The 2015 Multi Year Tariff Order provides for, inter alia, the biannual minor review of tariffs, taking into cognizance, 5% changes in foreign exchange rate, gas prices, consumer price index (inflationary trends) and available generation capacity. 

This appears to be a step in the right direction, especially when one considers that Nigeria has, for a long time, adopted a sculpting tariffing system such that investors in the electric power sector under-recover for a period of time (tariffs not cost-reflective or as cost-reflective as they should be) and then subsequently over-recover.

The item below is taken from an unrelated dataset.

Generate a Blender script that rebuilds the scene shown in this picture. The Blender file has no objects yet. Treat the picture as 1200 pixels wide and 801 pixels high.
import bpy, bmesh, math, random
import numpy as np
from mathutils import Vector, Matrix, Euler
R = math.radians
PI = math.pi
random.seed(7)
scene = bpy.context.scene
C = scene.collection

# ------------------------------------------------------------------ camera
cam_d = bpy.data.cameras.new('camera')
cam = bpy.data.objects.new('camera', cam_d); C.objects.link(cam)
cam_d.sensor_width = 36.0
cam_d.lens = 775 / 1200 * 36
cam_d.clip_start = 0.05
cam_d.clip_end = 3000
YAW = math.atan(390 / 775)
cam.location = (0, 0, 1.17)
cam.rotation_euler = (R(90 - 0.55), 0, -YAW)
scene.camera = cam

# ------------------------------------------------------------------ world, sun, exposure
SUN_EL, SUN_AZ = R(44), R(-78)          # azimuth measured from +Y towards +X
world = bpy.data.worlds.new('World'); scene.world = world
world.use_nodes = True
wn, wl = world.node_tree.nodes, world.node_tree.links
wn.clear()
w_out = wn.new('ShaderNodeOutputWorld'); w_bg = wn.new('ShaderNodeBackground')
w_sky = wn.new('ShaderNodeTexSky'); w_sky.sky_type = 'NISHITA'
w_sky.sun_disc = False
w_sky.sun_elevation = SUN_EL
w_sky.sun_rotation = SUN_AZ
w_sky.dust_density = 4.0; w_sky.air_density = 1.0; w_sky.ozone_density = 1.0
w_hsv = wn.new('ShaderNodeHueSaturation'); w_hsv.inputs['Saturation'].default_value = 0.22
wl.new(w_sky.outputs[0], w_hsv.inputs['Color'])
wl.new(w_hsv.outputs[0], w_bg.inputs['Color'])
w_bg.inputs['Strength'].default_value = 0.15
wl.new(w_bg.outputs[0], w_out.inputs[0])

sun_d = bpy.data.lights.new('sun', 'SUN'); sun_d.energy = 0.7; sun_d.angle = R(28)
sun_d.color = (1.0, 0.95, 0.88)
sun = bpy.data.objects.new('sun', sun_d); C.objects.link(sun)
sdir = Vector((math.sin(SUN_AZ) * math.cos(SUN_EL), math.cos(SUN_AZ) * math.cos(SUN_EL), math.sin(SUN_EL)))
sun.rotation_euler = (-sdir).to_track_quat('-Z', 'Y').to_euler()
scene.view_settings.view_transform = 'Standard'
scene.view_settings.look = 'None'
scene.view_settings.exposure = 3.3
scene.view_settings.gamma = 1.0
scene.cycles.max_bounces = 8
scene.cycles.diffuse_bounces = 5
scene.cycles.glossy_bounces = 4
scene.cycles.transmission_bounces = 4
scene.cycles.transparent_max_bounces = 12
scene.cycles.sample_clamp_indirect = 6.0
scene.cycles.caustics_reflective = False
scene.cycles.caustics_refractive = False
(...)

For the sale of such equity in the Discos to be successful with the right entities participating, it is pertinent that tariffs are right, i.e. cost-reflective.

  • Regulatory Approvals: It is germane to consider some corporate legal and regulatory issues relating to the transfer of shares in public companies. This is particularly relevant as the Discos are public companies to which certain laws and regulations apply. Where the acquisition in the Disco is more than half of the issued share capital of the target Disco, or (i) the transaction documents grant the Genco the power to control the target Disco, the acquisition of such shares in the Disco will require the approval of the Federal Competition and Consumer Protection Commission.

There are other sundry legal cum regulatory matters to be considered at the relevant time and the help of experienced professionals will be required at the relevant time.

  • The Menace of Electricity Theft: Electricity theft in this part of the world, includes by-passing of meters, removal or damage of meters and illegal adjustment of meters. Furthermore, actions such as unauthorized and illegal direct connections to power lines also constitute electricity theft. The effects of the foregoing include amongst others, an increase in the cost of electricity for legitimate users. Ultimately, these acts curtail investments in the sector and thus, inhibit the much-needed improvement in the sector.

Where proposed investors do not see sufficient government efforts at supporting the private sector investors in reducing electricity theft through good legislation, corresponding punitive actions for breach of such legislation, the effectiveness of the court system in sentencing culprits, amongst such other issues. One, therefore, understands the plight of Discos when it relates to the billing of customers and the several complaints around energy theft.

It is, thus, crucial that government continues to take steps to ensure an enabling environment for the use of smart metering, thereby allowing customers to “Pay as they Go” for electricity consumed and effectively scrap estimated billings by Discos. Of course, substantial actions and funds need to be put in place to deploy technology to reduce electricity theft as is the case, elsewhere in the world.

  • Continuous Grid Improvements and Enhancements: A recurrent issue is the insufficiency of the capacity of the grid to wheel power in adequate  quantities to the electricity distribution companies has also been a challenge which if not properly attended to, could still make the sale (in this sense, sale to right mix of investors) of equity in the electricity distribution companies unsuccessful.

Although, it is worthy of note that the erstwhile Minister of Power- Babatunde Raji Fashola, did put in a lot to ensuring that there were several national grid projects, to upgrade the grid and it is now often reported that the grid may be able to wheel up to 7,000mw of electric power.

Considering that the country, based on the rule of thumb, requires around 200,000mw electric power, it is germane that more is done to further enhance the national grid to be able to wheel more electricity. Although, there cannot and there should not be total reliance on grid power (as the writer even believes in electricity federalism), there is still an urgent need to continue to enhance the national grid.